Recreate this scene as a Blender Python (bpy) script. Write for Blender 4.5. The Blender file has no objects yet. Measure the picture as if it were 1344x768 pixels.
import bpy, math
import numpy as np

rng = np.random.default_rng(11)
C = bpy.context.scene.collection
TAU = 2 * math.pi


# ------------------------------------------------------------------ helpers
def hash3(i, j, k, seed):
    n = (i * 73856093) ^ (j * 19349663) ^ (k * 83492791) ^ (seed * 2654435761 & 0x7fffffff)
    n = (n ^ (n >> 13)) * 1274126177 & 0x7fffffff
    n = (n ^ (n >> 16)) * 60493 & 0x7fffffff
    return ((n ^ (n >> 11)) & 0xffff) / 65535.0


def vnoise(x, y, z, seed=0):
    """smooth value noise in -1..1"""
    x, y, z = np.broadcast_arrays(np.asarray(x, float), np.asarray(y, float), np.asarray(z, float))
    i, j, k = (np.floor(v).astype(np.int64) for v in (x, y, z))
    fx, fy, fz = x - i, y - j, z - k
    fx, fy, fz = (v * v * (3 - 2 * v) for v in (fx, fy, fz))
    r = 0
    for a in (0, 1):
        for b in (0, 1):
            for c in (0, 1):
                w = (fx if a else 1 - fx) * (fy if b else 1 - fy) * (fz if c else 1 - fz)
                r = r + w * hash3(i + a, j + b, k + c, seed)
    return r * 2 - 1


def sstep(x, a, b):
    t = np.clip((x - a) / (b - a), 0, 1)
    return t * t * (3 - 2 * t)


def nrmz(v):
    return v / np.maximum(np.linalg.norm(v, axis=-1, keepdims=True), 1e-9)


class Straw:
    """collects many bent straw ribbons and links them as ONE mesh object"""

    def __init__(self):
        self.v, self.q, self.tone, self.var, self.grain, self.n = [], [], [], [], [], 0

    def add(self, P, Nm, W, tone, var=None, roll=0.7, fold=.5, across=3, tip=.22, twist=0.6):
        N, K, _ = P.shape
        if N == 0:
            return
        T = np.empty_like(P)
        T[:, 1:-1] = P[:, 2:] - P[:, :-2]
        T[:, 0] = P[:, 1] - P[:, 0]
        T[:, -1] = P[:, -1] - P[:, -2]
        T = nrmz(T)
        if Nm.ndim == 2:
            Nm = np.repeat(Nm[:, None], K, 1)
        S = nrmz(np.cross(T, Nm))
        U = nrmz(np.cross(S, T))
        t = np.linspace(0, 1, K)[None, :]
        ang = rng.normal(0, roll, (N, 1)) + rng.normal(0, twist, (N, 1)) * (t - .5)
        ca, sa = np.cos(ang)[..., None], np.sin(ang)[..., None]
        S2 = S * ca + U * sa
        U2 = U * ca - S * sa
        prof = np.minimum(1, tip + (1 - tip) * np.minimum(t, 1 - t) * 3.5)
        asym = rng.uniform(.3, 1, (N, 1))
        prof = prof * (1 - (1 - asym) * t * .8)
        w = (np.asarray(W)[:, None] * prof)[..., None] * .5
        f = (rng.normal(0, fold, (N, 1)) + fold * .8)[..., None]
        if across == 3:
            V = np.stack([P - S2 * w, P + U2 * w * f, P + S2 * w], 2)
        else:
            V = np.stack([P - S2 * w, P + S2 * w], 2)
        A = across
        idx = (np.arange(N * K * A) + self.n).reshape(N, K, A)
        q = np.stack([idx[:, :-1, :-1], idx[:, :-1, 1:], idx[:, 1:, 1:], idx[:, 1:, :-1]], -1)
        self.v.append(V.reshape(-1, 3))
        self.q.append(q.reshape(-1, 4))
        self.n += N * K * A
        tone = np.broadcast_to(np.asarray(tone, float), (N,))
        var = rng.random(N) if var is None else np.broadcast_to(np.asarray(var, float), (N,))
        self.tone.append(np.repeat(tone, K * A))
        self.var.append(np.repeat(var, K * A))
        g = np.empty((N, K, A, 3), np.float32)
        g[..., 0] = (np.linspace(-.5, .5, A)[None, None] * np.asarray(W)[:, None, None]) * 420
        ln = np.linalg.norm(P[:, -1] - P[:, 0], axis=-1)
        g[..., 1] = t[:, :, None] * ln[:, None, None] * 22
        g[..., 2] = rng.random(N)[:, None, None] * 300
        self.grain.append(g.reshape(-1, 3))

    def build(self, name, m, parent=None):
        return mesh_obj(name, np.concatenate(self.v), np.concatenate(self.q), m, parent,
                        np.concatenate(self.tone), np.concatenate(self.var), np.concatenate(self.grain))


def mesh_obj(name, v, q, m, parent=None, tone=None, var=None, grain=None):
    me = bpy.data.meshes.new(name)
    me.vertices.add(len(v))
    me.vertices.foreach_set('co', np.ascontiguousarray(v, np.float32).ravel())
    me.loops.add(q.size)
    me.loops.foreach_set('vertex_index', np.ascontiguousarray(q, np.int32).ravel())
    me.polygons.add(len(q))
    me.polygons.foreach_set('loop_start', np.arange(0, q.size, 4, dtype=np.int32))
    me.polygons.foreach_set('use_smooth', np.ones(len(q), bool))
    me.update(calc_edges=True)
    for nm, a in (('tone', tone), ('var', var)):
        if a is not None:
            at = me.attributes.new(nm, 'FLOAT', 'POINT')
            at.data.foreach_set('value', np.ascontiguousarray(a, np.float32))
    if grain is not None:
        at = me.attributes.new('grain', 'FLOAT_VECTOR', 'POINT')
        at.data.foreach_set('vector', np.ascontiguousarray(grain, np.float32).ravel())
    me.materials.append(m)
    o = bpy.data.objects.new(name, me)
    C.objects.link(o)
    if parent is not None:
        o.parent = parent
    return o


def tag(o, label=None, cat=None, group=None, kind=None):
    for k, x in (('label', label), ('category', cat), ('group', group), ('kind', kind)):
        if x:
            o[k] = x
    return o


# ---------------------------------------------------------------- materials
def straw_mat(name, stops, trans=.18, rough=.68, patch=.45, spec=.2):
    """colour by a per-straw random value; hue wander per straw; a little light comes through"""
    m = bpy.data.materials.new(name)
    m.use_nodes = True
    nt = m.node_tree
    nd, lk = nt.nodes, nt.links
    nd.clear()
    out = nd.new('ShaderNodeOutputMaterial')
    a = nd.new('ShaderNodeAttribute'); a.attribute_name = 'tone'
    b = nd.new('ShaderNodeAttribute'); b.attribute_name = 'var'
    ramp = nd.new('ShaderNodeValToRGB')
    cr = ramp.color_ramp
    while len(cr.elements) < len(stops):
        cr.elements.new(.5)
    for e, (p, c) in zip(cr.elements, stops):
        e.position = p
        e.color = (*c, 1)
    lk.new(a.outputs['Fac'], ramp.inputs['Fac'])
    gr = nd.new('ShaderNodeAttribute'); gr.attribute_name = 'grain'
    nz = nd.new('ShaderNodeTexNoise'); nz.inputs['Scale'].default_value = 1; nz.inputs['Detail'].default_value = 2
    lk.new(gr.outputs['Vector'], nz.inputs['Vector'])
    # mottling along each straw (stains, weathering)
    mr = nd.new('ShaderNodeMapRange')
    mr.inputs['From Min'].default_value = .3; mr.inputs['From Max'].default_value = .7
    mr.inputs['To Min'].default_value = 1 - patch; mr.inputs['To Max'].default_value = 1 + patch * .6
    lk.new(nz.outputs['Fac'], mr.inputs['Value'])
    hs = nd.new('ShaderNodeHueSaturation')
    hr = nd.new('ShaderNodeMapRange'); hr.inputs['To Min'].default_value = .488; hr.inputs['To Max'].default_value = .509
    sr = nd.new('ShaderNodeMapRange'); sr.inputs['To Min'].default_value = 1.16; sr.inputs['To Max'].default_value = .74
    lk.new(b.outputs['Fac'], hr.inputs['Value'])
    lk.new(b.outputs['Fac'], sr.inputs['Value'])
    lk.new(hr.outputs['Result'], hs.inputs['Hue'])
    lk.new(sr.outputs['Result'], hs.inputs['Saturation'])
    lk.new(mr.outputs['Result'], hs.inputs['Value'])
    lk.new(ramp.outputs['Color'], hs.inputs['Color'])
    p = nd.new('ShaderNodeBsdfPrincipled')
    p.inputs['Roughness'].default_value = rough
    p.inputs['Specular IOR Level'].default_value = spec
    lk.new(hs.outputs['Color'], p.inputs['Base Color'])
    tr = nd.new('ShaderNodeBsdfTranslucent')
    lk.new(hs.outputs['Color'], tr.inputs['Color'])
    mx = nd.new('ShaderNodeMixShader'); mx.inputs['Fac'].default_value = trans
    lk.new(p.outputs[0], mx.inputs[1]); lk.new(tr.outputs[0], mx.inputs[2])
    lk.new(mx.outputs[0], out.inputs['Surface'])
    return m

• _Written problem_
Give only the number of lines that include the word "objects".

• _Written response_
3